Another de Brisay, afterwards known as "the General," was one Thomas, whose marriage notice was lately found in an old Halifax newspaper of 1799. There it is "Married at St. John, N.B., on Monday the 22nd ult., Thomas de Brisay, Lieut. Colonel of His Majesty's Royal Regiment of Artillery, to Miss Anna Byles, daughter of the Rev. Mather Byles, Recor of that city and chaplin of New Brunswick." One of "the General's descendant s, Mather Byles de Brisay, is now a judge residing in Bridgewater, Nova Scotia.



Aug. 7, 1835: Col. Littler arrives in Ch'town.

Aug. 10, 1838: Rev. Dr. Jenkins went to St. Peters and baptised 32 adults and children.

Aug. 10, 1882: Potatoe bug appears.

Aug. 13, 1856: Bank of P.E.Island commences business.

Aug. 14, 1878: George Kelly, a mulatto boy, murdered in Ch'town.

Aug. 19, 1871: Death of Mrs. R.B. Stewart.

Aug. 19, 1872: First rail P.E.I. Railway laid.

Aug. 21, 1847: Offices opened in Colonial Building.

Aug. 22, 1869: Two whales seen in Ch'town Harbour.

Aug. 23, 1855: Black Sam sent to gaol for threatening Dr. Hopkirk.

Aug. 27, 1885: Death of Dr. Mackieson, aged 90 years.
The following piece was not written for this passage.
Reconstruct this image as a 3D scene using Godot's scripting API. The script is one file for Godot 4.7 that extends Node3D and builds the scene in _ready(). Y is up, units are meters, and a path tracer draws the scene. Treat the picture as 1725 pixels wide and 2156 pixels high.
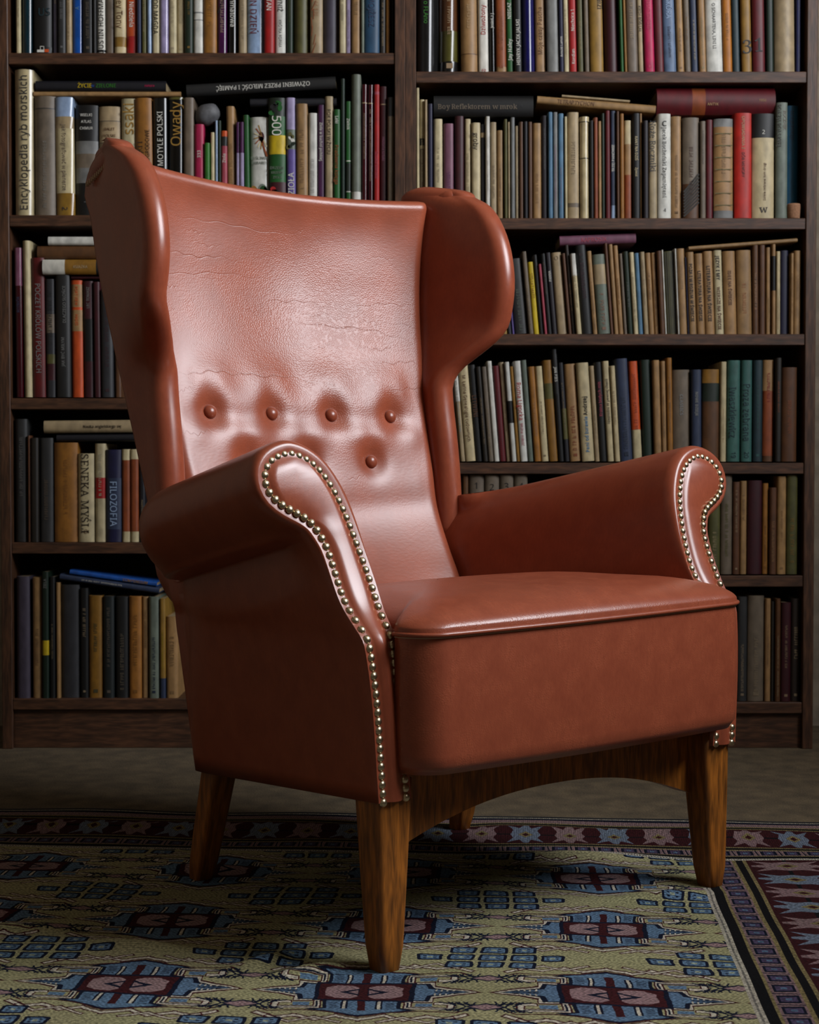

Aug. 29, 1885: Death of John Hatch, aged 80.



South West, Lot 16, Notes

A few days ago as Messers. John A. and Artemas McNeill were cutting wood near the McLean Road they were startled by the screams of a wild cat. They quickly pursued him but in less than five minutes he was beyond their reach. They describe the animal as a handsome light grey.

West Point Notes

At Cape Wolfe, on the night of the 8th inst., the Samuel Kinlay house, unoccupied, owed by the Cape Wolfe Gold Mining Syndicate, was burned to the ground. The fire is supposed to have been the work of an incendiary. It is reported to have been insured.



Hamilton Notes

Goose shooting is about over for the season.. Among the most successful sportsmen were Messers. Norman Ramsay, C.L. Easter and Edmund Taylor, who killed 38,36 and 40 respectively. Mr. John Woodside killed upwards of thirty. As Mr. John S. Sinclair was walking along near his house one evening, a wounded goose flew past. Happening to have a hammer in his hand, he threw it, knocking the goose dead.

NOTE BY TWS: I have examined issues of the Summerside Journal from Jan. 1, 1888 to June 27, 1889.